Angka itu semestinya cukup untuk memenuhi kebutuhan konsumsi dan kebutuhan industri yang diperkirakan 1,006 juta ton. Produksi cabai rawit yang diproyeksikan 986.907 ton juga semestinya cukup untuk memenuhi kebutuhan konsumsi dan industri yang totalnya 882.172 ton.
Akan tetapi, selain antarbulan, produksi antarwilayah pun timpang. Selama kurun 2011-2015, misalnya, sebesar 59,33 persen produksi cabai rawit hanya berasal dari tiga provinsi, yakni Jawa Barat, Jawa Timur, dan Jawa Tengah.
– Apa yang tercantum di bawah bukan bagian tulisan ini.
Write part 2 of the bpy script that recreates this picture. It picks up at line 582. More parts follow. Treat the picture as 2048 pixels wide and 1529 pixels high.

Sementara sebesar 55,57 persen produksi cabai merah selama kurun waktu itu berasal dari Jawa Barat, Sumatera Utara, dan Jawa Tengah.
Kenyataan lain yang mestinya jadi pertimbangan adalah situasi harga tak pernah patuh pada aturan tentang harga acuan. Oleh karena itu, ketimbang sibuk mengatur di hilir, pemerintah perlu fokus membenahi produksi di hulu agar ketimpangan antarwaktu dan antarwilayah teratasi.
Selain itu, ada tantangan lain yang perlu dipecahkan bersama, yakni pengangkutan, pengolahan, penyimpanan, dan konsumsi. Dengan karakteristik komoditas yang mudah rusak atau busuk, faktor distribusi amat menentukan kualitas produk di tangan konsumen. Teknologi penyimpanan amat dibutuhkan untuk memperpanjang ”usia” edar cabai dan komoditas hortikultura lain.
Tantangan lain yang berulang disampaikan oleh sejumlah kalangan adalah mengubah pola konsumsi masyarakat dari produk segar ke produk olahan yang lebih awet simpan. Dengan demikian, cabai tak lagi mengusik karena melambungkan inflasi.